I remember an old friend going to great lengths to describe how closely he’d gotten to watch The Drive, John Elway and the Denver Broncos’ franchise-defining moment. He went into great detail, describing the incredible seats he’d had to see the whole thing. Finally a frustrated listener amongst us asked us how early he’d traveled to Cleveland to watch it. The storyteller had forgotten the whole event took place at Municipal Stadium, not Mile High. He’d “imagined” himself into the whole thing, an easy fantasy to fall into, romanticizing your spot in a historical moment. It’s an easy malaise, and people joke about how many people remember being at something unforgettable, like the inordinate amount of Toronto citizens who just so happened to attend the night that Kobe put up 81, or the number of Nuggets fans who witnessed Nikola Jokic’s fastest triple-double, even thought it happened in Milwaukee.

It makes you wonder how many people will eventually claim to have been in South Denver last Saturday night to see Keilani Venegas-Alvarez and the Kennedy Commanders play Hinkley in Girls 5A Basketball. What the team did was impressive. What Keilani did… well, here’s a few of her words about it…

That’s right. 64 points for Ms. Venegas-Alvarez, shattering an almost two-decade old CHSAA scoring record. Keilani had 34 of her points in the first half alone, leading her team to a completely one-sided shellacking of the Thunderbirds, 104-6.

To put Keilani’s scoring outburst into context, her total matched Giannis Antetokounmpo’s career high set this season. It would tie her for 26th all-time on the NBA’s scoring list, and would outscore the WNBA all-time mark by nine points.

As a team captain, Venegas-Alvarez has averaged over 13 points in her four-year career at Kennedy, a total that has blossomed to a 21 ppg average in her senior season. You imagine that her recent outburst might at least catch a few eyes of college scouts, who will not only love the consistency, but also the ability to score that many points in any single contest ever, especially in a 32-minute game. That’s right, even if Keilani had played every single minute of the contest, she’d have held a 2 points-per-minutes clip. Astounding at any level.

But if a tree ever fell in a forest without making much sound, it was Keilani’s emphatic Saturday night outburst. When the news leaked out enough for CBS to cover her, and the amazing Vic Lombari to share the tweet above, the interview footage was from the Commanders’ next game, where Venegas-Alvarez was yet again the Player of the Game for her side… in a seven point effort via a 58-25 thumping they took from Denver North. Such is the life of a CHSAA superstar, or even a professional superstar, for that matter. Some weeks you’re the shark, and some weeks you’re the bait.

The rest of the footage CBS shares from the game shows a barely there visitors side, but also relays the sound of how few people were even on the home side to celebrate their rather astounding win with its record-breaking performance.

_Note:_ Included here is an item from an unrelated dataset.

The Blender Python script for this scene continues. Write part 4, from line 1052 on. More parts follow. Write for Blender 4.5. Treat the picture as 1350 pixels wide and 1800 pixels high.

Which somehow makes it even more heartbreakingly astounding in ways. What was a semi-miraculous moment to witness in person – akin to something a handful of people saw live in the NBA this season – was witnessed by the smallest smattering of people, with the visitors surely just trying hard to forget the whole spectacular thing. What makes it astounding is simply that someone can put together such a head-turning moment as to make it impossible to ignore. A number so high only one Denver Nuggets player has ever topped it. Even when the crowd won’t come, if you do something so rare, that tree falls so loudly, it must be heard.

Nice job, Keilani. Hard to ignore 64.